InfoQ: How can team leaders foster a spirit of engagement and improvement in their team?
Medina: They first need to realize that we all have a finite amount of mental energy to spend on solving problems every day, and we often squander it on the many small problems we encounter - tools not working properly, missing key information, repairing mistakes, and so on. The first thing team leaders can do is to solve the root cause of these problems so that they don’t occur again, creating the conditions for each team member to work effortlessly. With work becoming less taxing, they can start team-level study activities, which will tend to be more creative - for instance finding novel ways to increase performance when creating a piece of software, finding new ways to design their marketing material, etc.
InfoQ: What can be done to intensify collaboration at the C-level?
Medina: The CEO can dedicate one or two hours a week for the executive team to step back and reflect on their own learning. To improve communication, it really helps to set up an "obeya" - a dedicated visual management clarifying a set of core questions, for instance:
- What is our north star?
- What did we learn from customers this week?
- Is our learning having a positive impact on performance?
- How can we better collaborate on leading changes to the company's core systems?
InfoQ: Why should companies focus on lead time and quality if they want to improve their profit and loss performance?
Medina: Customers are always looking for good products delivered as fast as possible. Conversely, defects and stagnation along the value stream usually generate additional costs. A strategy of quality improvement and lead time reduction is thus a potent way to drive revenue and reduce costs simultaneously.
InfoQ: How can we propagate and align learning throughout the whole company?

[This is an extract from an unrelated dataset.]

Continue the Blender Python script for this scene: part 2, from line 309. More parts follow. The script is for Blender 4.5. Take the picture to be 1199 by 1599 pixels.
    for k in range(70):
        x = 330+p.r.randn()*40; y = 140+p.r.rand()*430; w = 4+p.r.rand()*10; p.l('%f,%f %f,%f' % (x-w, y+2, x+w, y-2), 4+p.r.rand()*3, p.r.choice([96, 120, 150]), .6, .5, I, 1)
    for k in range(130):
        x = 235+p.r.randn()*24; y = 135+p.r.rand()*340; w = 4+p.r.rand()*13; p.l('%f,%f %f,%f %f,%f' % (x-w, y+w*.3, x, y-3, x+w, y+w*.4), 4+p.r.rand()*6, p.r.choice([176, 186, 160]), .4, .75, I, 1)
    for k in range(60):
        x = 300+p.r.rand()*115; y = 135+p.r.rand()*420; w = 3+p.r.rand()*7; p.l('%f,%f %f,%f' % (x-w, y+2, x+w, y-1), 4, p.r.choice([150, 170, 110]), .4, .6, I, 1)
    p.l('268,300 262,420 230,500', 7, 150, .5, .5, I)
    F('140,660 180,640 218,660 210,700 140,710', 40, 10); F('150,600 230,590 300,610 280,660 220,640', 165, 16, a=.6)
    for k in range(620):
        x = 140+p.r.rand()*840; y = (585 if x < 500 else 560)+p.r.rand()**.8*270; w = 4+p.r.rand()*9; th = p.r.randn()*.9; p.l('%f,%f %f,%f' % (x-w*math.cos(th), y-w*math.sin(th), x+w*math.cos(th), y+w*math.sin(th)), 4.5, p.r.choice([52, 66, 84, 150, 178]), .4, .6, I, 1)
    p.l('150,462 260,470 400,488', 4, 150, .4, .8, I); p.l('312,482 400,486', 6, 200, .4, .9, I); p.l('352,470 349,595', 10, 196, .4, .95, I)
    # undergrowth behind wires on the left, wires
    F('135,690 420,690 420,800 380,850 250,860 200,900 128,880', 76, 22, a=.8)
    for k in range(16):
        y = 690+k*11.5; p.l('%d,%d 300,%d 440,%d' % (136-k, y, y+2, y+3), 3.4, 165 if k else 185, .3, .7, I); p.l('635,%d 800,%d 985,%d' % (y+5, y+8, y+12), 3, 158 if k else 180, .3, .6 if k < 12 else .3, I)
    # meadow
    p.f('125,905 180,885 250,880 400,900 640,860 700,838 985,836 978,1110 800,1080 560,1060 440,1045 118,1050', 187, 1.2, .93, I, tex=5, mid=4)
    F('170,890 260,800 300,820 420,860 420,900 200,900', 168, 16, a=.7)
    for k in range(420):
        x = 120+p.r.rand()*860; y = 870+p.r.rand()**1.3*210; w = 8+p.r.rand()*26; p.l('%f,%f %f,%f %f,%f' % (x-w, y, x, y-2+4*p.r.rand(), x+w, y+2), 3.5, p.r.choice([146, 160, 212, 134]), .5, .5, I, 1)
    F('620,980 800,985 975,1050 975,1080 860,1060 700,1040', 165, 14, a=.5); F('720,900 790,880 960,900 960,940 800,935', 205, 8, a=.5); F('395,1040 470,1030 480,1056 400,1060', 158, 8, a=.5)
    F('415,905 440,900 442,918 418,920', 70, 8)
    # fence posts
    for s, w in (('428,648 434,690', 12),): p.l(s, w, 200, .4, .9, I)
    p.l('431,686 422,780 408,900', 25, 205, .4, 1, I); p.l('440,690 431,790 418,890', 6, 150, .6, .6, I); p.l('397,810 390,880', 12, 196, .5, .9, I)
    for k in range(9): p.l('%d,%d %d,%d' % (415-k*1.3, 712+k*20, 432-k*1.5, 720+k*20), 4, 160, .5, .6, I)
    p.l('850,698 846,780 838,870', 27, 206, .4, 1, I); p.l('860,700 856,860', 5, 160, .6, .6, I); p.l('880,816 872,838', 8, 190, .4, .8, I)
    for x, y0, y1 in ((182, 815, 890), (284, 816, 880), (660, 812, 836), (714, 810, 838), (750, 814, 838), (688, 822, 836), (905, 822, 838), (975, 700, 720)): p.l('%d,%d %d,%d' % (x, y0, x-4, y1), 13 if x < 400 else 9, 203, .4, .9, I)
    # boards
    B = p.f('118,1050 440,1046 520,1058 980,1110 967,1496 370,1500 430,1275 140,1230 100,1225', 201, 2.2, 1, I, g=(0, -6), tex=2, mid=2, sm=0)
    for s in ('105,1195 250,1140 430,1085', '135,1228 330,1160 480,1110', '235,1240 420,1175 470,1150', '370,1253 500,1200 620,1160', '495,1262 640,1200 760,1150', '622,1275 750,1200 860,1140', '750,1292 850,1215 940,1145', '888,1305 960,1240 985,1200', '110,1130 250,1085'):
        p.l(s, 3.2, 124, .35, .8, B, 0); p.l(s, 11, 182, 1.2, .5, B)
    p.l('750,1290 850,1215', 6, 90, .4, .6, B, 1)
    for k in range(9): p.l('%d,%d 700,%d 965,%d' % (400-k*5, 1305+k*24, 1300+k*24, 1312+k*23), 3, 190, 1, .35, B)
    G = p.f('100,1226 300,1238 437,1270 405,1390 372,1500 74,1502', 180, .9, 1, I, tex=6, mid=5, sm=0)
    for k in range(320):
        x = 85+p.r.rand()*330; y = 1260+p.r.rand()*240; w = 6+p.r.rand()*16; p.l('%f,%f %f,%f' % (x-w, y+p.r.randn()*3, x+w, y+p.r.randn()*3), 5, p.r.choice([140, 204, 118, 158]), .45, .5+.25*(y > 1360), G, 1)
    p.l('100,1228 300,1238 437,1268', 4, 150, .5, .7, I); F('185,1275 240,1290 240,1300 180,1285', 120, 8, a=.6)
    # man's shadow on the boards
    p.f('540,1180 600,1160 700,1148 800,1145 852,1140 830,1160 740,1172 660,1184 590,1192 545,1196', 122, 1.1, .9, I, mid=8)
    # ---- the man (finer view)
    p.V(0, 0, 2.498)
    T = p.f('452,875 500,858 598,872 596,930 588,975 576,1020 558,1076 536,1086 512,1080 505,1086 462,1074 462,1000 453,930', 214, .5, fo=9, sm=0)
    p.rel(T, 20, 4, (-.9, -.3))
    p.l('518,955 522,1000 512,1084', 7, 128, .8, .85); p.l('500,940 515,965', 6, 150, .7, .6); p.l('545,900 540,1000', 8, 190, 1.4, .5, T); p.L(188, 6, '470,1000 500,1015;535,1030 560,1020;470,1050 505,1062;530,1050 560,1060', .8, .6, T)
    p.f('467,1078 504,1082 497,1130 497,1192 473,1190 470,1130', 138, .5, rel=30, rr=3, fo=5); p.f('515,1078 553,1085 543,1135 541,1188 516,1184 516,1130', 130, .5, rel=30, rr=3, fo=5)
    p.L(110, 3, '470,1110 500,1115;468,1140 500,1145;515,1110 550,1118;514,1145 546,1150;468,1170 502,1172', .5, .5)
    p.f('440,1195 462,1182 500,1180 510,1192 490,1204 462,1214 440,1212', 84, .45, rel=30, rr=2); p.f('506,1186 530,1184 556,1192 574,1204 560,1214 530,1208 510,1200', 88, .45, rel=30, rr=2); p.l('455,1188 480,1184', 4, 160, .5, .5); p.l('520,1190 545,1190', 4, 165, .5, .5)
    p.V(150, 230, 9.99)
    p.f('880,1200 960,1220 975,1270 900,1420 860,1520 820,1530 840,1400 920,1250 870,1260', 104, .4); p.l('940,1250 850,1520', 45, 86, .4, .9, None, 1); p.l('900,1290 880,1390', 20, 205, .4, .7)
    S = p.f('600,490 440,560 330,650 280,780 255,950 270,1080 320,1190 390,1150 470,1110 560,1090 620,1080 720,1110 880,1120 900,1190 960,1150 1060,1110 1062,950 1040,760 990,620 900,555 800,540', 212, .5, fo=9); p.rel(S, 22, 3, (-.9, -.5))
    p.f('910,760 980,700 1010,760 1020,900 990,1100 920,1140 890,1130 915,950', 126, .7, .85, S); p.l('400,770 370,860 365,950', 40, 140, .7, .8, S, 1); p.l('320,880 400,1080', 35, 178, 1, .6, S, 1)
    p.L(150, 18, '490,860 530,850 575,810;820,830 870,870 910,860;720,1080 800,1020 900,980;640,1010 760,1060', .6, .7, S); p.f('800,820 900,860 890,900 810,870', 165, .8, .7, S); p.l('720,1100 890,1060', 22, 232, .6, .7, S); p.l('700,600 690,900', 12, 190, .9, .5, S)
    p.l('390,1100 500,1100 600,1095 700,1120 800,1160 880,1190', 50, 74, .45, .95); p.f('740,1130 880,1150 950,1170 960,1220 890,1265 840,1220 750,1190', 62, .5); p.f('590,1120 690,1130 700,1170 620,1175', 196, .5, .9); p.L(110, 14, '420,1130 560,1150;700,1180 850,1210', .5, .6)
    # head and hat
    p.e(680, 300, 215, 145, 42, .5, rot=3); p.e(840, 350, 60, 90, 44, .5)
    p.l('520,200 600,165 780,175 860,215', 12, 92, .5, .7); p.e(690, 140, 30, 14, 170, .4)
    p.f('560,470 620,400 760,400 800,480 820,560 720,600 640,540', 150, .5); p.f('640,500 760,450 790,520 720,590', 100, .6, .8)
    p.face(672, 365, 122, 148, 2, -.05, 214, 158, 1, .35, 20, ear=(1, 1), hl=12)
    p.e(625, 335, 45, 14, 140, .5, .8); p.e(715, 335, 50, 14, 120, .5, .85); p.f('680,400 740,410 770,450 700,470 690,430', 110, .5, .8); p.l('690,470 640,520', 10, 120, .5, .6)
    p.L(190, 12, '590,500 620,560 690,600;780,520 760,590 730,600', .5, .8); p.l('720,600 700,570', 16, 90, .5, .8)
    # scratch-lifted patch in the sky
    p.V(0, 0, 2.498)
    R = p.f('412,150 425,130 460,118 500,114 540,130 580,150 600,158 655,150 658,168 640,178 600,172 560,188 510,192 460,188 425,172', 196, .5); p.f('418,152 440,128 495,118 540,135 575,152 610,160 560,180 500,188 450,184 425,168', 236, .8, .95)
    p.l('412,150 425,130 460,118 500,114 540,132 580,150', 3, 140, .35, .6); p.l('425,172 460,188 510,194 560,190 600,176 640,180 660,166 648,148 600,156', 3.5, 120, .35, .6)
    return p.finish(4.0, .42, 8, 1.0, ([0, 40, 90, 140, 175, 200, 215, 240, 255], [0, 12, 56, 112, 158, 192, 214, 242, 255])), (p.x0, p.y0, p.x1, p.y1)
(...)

Medina: A system for driving learning across the organization is based on four main components:
- Executives visiting the teams with a regular cadence to discuss their improvement efforts
- Front-line managers setting up kanban systems for all activities to discover what needs to be learned
- The management team maintaining a system for aligning goals in the spirit of OKR, but geared toward learning - Objectives and Key Learnings, in a sense
- The management team organizing a series of repeating events where teams can share what they learned
To start with, managers can start visiting their teams and asking a simple question: “What are you trying to improve?”
About the Book Author
Régis Medina was one of the early pioneers of Agile methodologies in the late 90s. In 2009, he embarked on a journey to explore the practices of Toyota, eventually making several trips to Japan. At the same time, he worked with more than a hundred teams to adapt this model to modern tech companies. He now works with prominent entrepreneurs of the French Tech community to build fast and resilient scale-ups.